Wijzigingen per 1 januari 2022

Het wetsvoorstel uitvoeren breed offensief bevat verschillende wijzigingen met betrekking tot de loonkostensubsidie. Dit wetsvoorstel is weliswaar controversieel verklaard door de Tweede Kamer waardoor inwerkingtreding ervan vooralsnog onzeker is, maar de minister verwacht dat alle wijzigingen toch per 1 januari 2022 doorgang kunnen vinden.

De wetgever beveelt aan om het preferente werkproces te gebruiken

Administratieve proces

Een ingrijpende wijziging is dat gemeenten in een verordening moeten vastleggen hoe het administratieve proces met betrekking tot het verstrekken van loonkostensubsidie, wordt vormgegeven. Dit kan door aan te geven welk proces wordt gevolgd. Een volledige beschrijving is niet nodig. De wetgever beveelt aan om het preferente werkproces te gebruiken. Het preferent administratief proces loonkostensubsidie is een proces met termijnen, brieven en beschikkingen dat landelijk geïmplementeerd kan worden. De wetgever vindt het uit oogpunt van eenduidigheid en eenvoud voor werkgevers en werknemers belangrijk dit werkproces zo veel mogelijk wordt gebruikt.  Het werkproces is ontwikkeld door een werkgroep van gemeenten, werkgevers en cliëntenvertegenwoordigers en diverse gemeenten zijn hier al mee aan de slag gegaan. Klik hier voor meer informatie.

Gemeenten mogen ook een eigen proces hanteren.
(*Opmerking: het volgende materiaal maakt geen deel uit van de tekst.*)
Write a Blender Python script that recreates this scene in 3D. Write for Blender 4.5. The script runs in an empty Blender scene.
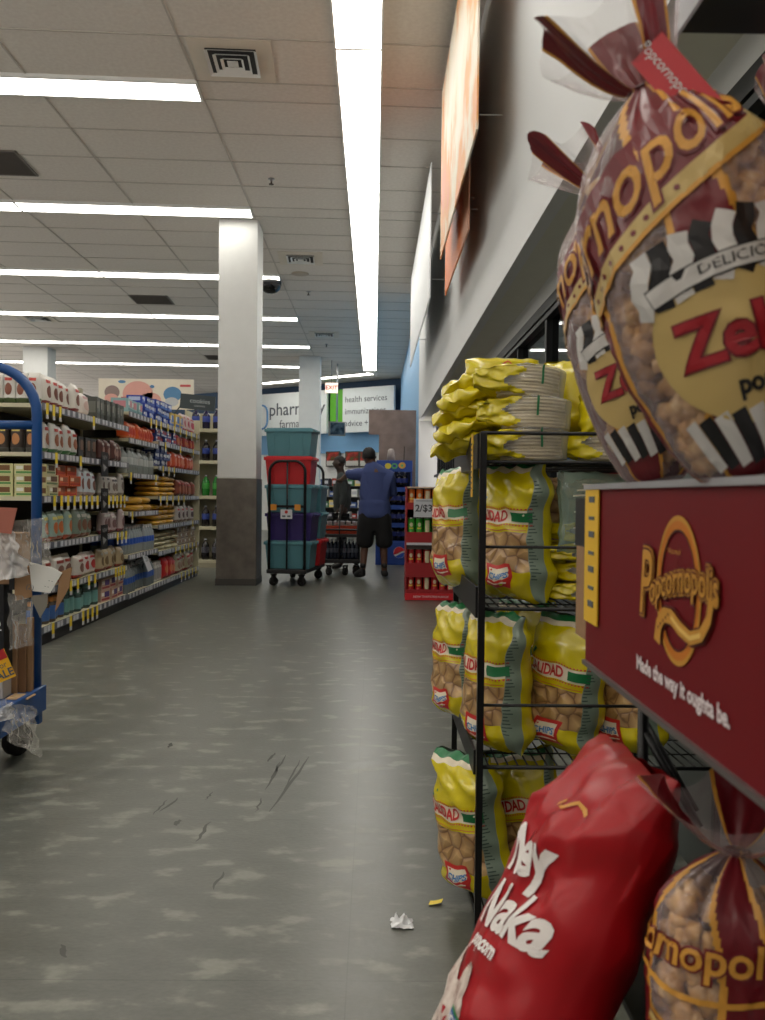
import bpy, bmesh, math, random
from mathutils import Vector, Matrix, noise
RN = random.Random(11)
C = bpy.context.scene.collection
PI = math.pi
# ------------------------------------------------------------------ camera
HC = 1.08
FPX = 830.0
cam_d = bpy.data.cameras.new('camera')
cam = bpy.data.objects.new('camera', cam_d); C.objects.link(cam)
cam_d.sensor_fit = 'VERTICAL'; cam_d.sensor_height = 36.0
cam_d.lens = FPX/1020*36.0
cam_d.clip_start = .02; cam_d.clip_end = 200
CM = (Matrix.Translation((0, 0, HC)) @ Matrix.Rotation(-math.atan(8.5/FPX), 4, 'Z')
      @ Matrix.Rotation(PI/2-math.atan(14/FPX), 4, 'X') @ Matrix.Rotation(math.radians(.6), 4, 'Z'))
cam.matrix_world = CM
cam_d.dof.use_dof = True; cam_d.dof.focus_distance = 3.2; cam_d.dof.aperture_fstop = cam_d.lens/3.0
bpy.context.scene.camera = cam
def at(px, py, Y):
    d = CM.to_3x3() @ Vector(((px-382.5)/FPX, (510-py)/FPX, -1))
    return Vector((0, 0, HC)) + d*(Y/d.y)
# ------------------------------------------------------------------ materials
def lin(c):
    r = []
    for x in c[:3]:
        x /= 255.0
        r.append(x/12.92 if x <= .04045 else ((x+.055)/1.055)**2.4)
    return tuple(r)+(1.0,)
_M = {}
def mat(name, col, rough=.5, metal=0., spec=.5, bump=0., bscale=40., var=0., vscale=8., coat=0., alpha=1.):
    if name in _M: return _M[name]
    m = bpy.data.materials.new(name); m.use_nodes = True; _M[name] = m
    n = m.node_tree; b = n.nodes['Principled BSDF']
    b.inputs['Base Color'].default_value = lin(col)
    b.inputs['Roughness'].default_value = rough
    b.inputs['Metallic'].default_value = metal
    b.inputs['Specular IOR Level'].default_value = spec
    b.inputs['Coat Weight'].default_value = coat
    b.inputs['Alpha'].default_value = alpha
    tc = n.nodes.new('ShaderNodeTexCoord')
    if bump:
        t = n.nodes.new('ShaderNodeTexNoise'); t.inputs['Scale'].default_value = bscale; t.inputs['Detail'].default_value = 3
        n.links.new(tc.outputs['Object'], t.inputs['Vector'])
        bp = n.nodes.new('ShaderNodeBump'); bp.inputs['Strength'].default_value = bump; bp.inputs['Distance'].default_value = .01
        n.links.new(t.outputs['Fac'], bp.inputs['Height']); n.links.new(bp.outputs[0], b.inputs['Normal'])
    # small colour variation so nothing is a dead flat tone
    t = n.nodes.new('ShaderNodeTexNoise'); t.inputs['Scale'].default_value = vscale; t.inputs['Detail'].default_value = 4
    n.links.new(tc.outputs['Object'], t.inputs['Vector'])
    mx = n.nodes.new('ShaderNodeMix'); mx.data_type = 'RGBA'
    v = max(var, .06); a = lin(col)
    mx.inputs[6].default_value = tuple(max(0, x*(1-v)) for x in a[:3])+(1,)
    mx.inputs[7].default_value = tuple(min(1, x*(1+v)) for x in a[:3])+(1,)
    n.links.new(t.outputs['Fac'], mx.inputs[0]); n.links.new(mx.outputs[2], b.inputs['Base Color'])
    return m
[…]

Maar de wetgever raadt dan wel aan dat in de verordening wordt toegelicht waarom en in hoeverre van het preferente werkproces wordt afgeweken.

Overige wijzigingen

Het wetsvoorstel uitvoeren breed offensief bevat nog andere wijzigingen:

  • Werknemers en werkgevers krijgen de mogelijkheid om loonkostensubsidie aan te vragen;
  • Het vastleggen van de beslistermijnen;
  • De mogelijkheid om loonkostensubsidie in te zetten als al een dienstverband is aangegaan, verruimd. Thans kan dat alleen bij mensen die afkomstig waren van het speciaal onderwijs, het praktijkonderwijs of mbo-entreeonderwijs. Met de wijziging zullen werkenden die in de 6 maanden voor de indiensttreding vielen onder de re-integratieverantwoordelijkheid van de gemeente, ook in aanmerking komen voor loonkostensubsidie;
  • Bij een verhuizing wordt de nieuwe gemeente verantwoordelijk voor de loonkostensubsidie;
  • Doorbetaling van de loonkostensubsidie als er recht bestaat op een ziekengeld.

Gemeenten zullen de komende tijd aan de slag moeten met deze gewijzigde regels, met als doel dat er meer eenheid en duidelijkheid ontstaat bij het verstrekken van loonkostensubsidie. Hierdoor moet worden bevorderd dat werkgevers mensen met een verminderde productiviteit per uur in dienst nemen en houden.